WHAT TO WORK ON >> Output, please, exactly those lines of the listing that come before the line with "sc.camera = cam", along with that line itself.

GIVEN INFORMATION >>
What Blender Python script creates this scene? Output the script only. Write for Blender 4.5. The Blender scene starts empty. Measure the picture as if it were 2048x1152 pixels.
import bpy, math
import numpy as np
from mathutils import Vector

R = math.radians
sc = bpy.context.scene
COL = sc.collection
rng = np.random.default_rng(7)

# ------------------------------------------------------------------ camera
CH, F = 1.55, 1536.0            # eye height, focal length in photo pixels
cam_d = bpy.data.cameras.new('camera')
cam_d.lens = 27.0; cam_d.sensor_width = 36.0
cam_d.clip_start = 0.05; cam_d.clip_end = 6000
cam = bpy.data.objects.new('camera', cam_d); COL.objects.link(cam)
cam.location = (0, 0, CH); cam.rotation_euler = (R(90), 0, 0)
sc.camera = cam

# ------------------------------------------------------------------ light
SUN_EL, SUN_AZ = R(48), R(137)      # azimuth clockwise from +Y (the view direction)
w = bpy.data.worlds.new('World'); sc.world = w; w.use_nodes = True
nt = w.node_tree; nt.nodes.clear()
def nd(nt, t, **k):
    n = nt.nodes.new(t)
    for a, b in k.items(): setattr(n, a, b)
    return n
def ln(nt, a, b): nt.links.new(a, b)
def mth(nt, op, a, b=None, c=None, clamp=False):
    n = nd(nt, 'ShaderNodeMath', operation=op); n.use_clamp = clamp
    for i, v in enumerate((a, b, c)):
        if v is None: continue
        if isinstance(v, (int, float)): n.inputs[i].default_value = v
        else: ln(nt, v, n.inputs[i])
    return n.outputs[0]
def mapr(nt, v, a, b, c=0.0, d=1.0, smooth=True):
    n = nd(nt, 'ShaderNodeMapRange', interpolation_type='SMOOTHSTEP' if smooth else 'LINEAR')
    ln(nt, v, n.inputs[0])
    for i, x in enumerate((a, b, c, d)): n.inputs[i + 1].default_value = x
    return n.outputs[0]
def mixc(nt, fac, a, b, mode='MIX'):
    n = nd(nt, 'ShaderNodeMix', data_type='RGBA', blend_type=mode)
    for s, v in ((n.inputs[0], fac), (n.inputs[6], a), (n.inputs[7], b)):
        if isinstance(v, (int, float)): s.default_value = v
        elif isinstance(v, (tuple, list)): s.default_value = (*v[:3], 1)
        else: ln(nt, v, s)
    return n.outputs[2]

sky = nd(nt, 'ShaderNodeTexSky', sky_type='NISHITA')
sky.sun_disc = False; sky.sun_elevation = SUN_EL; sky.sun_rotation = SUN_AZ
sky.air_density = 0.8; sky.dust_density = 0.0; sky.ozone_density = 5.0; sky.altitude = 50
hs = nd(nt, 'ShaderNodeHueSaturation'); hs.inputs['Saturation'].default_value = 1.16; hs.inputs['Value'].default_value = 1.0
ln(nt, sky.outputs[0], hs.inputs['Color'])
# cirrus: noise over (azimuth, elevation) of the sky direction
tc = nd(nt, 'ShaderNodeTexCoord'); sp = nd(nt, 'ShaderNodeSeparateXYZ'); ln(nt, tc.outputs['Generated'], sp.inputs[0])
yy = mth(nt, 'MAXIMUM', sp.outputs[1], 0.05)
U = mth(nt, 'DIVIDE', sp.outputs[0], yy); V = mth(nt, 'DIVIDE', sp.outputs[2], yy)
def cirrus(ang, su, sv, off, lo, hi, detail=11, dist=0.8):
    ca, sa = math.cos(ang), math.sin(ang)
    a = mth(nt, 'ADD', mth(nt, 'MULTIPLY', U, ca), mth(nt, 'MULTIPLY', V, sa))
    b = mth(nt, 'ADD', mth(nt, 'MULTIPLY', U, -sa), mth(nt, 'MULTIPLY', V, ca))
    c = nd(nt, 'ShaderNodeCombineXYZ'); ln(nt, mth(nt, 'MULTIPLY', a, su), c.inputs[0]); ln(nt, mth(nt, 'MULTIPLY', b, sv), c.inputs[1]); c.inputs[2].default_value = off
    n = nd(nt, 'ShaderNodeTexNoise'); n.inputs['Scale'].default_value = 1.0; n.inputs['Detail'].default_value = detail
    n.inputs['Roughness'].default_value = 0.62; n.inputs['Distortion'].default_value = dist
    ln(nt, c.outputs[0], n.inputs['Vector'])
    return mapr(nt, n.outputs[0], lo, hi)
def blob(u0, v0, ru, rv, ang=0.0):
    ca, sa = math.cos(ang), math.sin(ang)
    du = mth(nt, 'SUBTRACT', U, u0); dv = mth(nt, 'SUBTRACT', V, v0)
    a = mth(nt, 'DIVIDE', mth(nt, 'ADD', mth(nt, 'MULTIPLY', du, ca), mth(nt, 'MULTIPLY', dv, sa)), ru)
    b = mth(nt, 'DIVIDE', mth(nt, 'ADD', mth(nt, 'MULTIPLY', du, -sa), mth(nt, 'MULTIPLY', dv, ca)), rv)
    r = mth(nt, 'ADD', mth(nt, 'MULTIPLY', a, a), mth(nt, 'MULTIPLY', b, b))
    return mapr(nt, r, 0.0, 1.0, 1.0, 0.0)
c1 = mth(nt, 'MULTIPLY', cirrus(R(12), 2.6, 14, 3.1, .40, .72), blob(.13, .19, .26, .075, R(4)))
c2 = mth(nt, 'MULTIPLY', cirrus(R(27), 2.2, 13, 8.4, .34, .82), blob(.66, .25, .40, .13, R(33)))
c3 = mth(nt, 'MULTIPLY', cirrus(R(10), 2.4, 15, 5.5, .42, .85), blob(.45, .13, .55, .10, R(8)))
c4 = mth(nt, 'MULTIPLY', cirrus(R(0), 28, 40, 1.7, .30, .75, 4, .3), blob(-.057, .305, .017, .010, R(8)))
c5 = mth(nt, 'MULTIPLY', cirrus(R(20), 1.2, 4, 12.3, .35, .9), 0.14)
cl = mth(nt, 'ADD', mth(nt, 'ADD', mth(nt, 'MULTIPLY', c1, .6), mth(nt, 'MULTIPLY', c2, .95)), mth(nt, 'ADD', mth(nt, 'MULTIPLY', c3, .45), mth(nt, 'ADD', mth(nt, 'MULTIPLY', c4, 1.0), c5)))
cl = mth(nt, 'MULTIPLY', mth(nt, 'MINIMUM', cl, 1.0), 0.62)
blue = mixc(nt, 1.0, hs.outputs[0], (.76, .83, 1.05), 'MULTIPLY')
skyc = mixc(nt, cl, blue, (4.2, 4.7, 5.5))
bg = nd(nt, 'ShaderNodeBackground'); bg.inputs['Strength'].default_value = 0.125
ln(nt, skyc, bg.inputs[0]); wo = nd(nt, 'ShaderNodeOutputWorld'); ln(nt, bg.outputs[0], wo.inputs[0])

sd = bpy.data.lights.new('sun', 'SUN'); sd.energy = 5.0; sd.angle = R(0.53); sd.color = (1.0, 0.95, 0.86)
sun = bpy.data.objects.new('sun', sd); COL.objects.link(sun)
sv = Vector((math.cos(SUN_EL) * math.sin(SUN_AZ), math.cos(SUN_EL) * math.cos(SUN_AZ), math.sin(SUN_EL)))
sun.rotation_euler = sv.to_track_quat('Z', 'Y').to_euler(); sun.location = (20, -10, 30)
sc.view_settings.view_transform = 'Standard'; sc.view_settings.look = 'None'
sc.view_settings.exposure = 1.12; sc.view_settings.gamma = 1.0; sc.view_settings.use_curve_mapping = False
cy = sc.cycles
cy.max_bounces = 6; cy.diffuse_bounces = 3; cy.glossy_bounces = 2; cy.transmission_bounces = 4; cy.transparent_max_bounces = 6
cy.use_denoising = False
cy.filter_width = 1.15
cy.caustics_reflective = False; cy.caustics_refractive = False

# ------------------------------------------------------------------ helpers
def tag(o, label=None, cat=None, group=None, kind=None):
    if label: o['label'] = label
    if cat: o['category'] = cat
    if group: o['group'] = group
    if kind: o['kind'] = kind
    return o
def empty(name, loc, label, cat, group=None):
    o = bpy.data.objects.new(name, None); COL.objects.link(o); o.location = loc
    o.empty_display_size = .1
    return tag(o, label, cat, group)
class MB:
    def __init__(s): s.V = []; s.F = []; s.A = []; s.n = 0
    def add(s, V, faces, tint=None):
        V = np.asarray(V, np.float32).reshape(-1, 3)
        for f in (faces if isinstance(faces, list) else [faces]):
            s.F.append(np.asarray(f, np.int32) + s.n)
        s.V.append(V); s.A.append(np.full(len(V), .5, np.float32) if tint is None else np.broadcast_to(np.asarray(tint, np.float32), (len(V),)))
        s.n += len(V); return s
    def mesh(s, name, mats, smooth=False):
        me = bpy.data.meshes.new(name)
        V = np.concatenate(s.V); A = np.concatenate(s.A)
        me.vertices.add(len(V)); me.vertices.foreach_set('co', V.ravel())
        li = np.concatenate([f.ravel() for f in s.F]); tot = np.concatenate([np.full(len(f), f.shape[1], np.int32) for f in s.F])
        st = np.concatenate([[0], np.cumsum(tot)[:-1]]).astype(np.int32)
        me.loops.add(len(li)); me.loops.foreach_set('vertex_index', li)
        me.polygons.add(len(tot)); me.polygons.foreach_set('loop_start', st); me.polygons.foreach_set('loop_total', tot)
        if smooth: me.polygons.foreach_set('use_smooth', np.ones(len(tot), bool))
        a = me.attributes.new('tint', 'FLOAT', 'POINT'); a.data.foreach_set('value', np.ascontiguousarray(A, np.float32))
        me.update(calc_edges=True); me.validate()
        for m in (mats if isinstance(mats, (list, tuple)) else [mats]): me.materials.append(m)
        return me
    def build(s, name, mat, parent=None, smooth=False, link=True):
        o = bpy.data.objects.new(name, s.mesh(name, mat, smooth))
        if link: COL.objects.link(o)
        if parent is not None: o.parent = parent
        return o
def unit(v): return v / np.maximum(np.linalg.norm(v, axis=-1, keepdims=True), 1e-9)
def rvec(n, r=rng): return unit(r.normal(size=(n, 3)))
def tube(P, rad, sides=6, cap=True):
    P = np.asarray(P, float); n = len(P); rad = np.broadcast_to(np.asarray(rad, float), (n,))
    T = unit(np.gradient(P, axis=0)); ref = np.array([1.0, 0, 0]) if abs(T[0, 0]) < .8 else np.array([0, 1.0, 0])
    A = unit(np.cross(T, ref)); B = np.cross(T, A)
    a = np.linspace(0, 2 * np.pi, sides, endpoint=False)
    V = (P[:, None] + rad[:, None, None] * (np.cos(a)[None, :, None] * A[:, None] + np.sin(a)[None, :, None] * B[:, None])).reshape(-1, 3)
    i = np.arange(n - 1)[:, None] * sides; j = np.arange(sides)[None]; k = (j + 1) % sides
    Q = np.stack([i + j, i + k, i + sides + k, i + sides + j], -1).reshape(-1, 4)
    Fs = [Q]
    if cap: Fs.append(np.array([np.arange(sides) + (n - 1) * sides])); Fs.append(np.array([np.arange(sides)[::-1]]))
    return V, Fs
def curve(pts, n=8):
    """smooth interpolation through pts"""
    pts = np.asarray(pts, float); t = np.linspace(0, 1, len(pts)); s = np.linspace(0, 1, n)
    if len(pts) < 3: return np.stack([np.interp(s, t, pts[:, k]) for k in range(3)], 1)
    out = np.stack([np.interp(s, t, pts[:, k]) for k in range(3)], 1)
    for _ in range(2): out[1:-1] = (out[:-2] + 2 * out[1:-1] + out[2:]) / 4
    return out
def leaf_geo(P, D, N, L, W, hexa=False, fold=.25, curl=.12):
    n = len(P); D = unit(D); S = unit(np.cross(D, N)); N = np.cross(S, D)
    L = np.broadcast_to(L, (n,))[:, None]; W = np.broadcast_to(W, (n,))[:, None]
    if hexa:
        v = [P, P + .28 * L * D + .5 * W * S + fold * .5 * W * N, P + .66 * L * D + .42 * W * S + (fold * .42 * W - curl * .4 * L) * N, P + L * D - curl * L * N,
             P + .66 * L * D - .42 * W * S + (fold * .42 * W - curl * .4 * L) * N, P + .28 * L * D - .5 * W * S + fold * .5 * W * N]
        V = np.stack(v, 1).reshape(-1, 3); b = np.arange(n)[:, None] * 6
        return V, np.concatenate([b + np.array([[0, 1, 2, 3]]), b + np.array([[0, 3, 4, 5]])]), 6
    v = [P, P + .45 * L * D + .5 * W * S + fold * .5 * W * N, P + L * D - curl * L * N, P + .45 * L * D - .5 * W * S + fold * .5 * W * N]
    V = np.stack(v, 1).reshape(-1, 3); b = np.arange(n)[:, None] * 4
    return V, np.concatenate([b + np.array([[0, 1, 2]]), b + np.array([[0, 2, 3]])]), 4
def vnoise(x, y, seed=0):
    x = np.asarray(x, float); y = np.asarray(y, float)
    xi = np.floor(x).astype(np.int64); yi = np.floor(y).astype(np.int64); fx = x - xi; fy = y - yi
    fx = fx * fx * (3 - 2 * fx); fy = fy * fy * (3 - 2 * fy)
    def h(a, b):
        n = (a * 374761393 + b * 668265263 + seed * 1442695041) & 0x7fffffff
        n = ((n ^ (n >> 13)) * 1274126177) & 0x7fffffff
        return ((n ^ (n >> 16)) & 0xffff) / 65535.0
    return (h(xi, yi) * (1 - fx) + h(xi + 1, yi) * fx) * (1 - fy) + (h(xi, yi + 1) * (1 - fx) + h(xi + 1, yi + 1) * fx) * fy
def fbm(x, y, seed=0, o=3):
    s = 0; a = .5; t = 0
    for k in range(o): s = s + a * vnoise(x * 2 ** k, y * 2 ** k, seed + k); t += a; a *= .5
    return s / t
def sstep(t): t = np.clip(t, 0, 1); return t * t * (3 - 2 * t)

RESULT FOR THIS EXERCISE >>
What Blender Python script creates this scene? Output the script only. Write for Blender 4.5. The Blender scene starts empty. Measure the picture as if it were 2048x1152 pixels.
import bpy, math
import numpy as np
from mathutils import Vector

R = math.radians
sc = bpy.context.scene
COL = sc.collection
rng = np.random.default_rng(7)

# ------------------------------------------------------------------ camera
CH, F = 1.55, 1536.0            # eye height, focal length in photo pixels
cam_d = bpy.data.cameras.new('camera')
cam_d.lens = 27.0; cam_d.sensor_width = 36.0
cam_d.clip_start = 0.05; cam_d.clip_end = 6000
cam = bpy.data.objects.new('camera', cam_d); COL.objects.link(cam)
cam.location = (0, 0, CH); cam.rotation_euler = (R(90), 0, 0)
sc.camera = cam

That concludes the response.